Suppose I have the following set up:
- There are 5 objects : A, B, C, D, E
- The probability for each of these objects to be chosen is : 0.2, 0.3, 0.1, 0.3, 0.1
- You want to pick 5 of these objects with replacement (e.g. ABACD, DDBCA, etc.)
I want to find out (exact solution):
- All combinations that can be made from these 5 objects
In a previous question on a different Stackoverflow Community (https://stackoverflow.com/questions/71375997/creating-probability-trees-in-r), I learned how to enumerate all these combinations for this problem using the R programming language:
library(RcppAlgos)
# Probabilities
probs <- setNames(c(0.2, 0.3, 0.1, 0.3, 0.1), LETTERS[1:5])
# Generate permutations
perms <- permuteGeneral(names(probs), repetition = TRUE)
# Collapse permutations
perm_res <- do.call(paste, c(asplit(perms, 2), sep = ""))

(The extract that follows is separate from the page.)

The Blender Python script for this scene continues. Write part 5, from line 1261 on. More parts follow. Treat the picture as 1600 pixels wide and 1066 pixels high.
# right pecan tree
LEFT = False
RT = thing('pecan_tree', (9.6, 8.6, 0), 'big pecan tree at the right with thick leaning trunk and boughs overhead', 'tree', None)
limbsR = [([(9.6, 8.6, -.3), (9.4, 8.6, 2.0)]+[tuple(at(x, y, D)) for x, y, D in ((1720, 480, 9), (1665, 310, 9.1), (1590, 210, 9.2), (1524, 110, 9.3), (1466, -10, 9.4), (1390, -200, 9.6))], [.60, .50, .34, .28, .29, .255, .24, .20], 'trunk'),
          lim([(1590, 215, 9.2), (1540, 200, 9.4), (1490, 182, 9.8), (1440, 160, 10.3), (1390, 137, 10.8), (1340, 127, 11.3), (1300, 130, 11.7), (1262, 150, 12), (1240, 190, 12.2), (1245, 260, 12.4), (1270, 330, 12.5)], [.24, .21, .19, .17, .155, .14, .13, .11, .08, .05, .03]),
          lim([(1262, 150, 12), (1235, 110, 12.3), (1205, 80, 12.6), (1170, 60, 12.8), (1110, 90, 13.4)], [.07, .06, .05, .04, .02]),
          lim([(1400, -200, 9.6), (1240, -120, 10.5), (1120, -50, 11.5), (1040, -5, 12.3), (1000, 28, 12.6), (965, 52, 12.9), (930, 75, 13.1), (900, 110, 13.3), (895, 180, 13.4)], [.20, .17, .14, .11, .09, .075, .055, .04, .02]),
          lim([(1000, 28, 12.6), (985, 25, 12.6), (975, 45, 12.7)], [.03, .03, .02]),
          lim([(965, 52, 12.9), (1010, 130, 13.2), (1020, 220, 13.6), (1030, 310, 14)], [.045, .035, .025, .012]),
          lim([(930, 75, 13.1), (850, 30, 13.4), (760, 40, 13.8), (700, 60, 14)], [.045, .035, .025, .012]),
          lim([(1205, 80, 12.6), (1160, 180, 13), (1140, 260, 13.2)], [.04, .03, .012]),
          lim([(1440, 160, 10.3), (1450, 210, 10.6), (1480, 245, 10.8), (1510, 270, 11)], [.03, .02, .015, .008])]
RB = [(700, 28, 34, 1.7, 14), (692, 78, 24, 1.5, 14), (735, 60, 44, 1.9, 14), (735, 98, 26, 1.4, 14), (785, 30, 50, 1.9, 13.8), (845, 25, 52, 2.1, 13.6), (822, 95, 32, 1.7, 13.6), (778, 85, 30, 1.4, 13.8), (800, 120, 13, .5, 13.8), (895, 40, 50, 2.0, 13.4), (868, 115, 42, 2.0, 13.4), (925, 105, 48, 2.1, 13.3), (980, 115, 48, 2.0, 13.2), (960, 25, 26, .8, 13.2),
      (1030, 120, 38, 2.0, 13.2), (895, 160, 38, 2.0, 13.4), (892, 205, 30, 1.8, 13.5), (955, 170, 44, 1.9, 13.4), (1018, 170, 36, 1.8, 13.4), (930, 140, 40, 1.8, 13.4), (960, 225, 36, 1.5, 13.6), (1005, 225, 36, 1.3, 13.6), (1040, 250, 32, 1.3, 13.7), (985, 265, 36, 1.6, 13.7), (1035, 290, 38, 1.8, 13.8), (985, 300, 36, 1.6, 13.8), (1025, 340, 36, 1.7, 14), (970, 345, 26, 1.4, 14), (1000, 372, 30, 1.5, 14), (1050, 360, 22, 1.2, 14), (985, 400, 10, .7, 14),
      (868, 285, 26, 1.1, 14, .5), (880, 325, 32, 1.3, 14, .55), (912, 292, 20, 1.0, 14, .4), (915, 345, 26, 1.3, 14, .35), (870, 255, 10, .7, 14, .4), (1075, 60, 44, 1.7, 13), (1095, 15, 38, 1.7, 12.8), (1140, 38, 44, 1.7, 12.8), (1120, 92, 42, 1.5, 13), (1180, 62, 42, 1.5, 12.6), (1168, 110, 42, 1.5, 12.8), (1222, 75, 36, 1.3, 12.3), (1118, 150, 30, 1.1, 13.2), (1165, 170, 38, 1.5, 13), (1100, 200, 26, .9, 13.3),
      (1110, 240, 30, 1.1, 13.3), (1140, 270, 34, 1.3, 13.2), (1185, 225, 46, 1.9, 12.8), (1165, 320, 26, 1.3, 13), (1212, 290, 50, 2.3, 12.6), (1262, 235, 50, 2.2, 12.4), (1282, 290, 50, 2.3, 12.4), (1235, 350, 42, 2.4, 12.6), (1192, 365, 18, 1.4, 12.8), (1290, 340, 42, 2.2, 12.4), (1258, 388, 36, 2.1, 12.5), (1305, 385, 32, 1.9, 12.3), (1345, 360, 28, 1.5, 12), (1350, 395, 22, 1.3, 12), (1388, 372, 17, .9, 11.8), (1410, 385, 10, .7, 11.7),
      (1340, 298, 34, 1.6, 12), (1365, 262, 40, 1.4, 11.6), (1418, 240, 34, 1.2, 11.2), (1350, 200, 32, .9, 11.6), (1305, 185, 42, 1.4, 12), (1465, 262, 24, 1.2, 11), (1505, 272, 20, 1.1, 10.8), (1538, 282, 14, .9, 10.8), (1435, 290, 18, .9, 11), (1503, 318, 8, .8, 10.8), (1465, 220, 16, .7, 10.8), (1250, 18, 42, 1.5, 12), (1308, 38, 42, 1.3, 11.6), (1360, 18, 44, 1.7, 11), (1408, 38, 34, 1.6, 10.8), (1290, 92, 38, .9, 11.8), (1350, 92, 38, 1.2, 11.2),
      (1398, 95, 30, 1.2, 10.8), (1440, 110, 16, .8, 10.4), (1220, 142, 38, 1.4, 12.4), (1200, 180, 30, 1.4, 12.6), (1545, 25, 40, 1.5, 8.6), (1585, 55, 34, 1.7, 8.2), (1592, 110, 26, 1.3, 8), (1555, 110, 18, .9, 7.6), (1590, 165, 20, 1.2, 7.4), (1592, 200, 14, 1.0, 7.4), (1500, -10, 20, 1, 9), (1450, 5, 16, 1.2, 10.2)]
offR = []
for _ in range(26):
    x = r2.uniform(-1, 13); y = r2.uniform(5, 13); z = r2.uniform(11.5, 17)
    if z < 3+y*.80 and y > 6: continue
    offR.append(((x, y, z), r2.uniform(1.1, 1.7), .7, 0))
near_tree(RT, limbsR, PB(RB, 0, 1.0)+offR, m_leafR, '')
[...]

# Replace with probability values and coerce to numeric
perms[] <- probs[perms]
class(perms) <- "numeric"
# Calculate products
res <- data.frame(perm_res, prob = exp(rowSums(log(perms))))
Based on this, it appears that there 3125 different combinations that can be made:
dim(res)
[1] 3125 2
My Question: What mathematical formula can be used to calculate this number 3125? And is there a general mathematical formula that can be used for "n" objects with with "m" choices with replacement? E.g. Picking 11 objects with replacement?
I know that this is not a "factorial" question, i.e. there are not 5! ways to choose these objects
I know that this question does not correspond to the power set, i.e. there are not 2^5 ways to choose these objects
I know that is not a typical combinatorics problem, i.e. I don't think this can be solved directly using "nCr"
Can someone please show me what mathematical formula can be used to determine this number 3125?
Thanks!
You are choosing $5$ elements of a set of $5$. For the first element, there are $5$ possible outcomes. Because there is replacement, for the second element there are also $5$ possible outcomes, for the third the same, etc...
This results in $5\cdot 5\cdot 5\cdot 5\cdot 5 = 5^5=3125$ possible selections with replacement.
In general, if you are selecting with replacement $n$ elements of a set of $m$ elements, there are $m^n$ selections.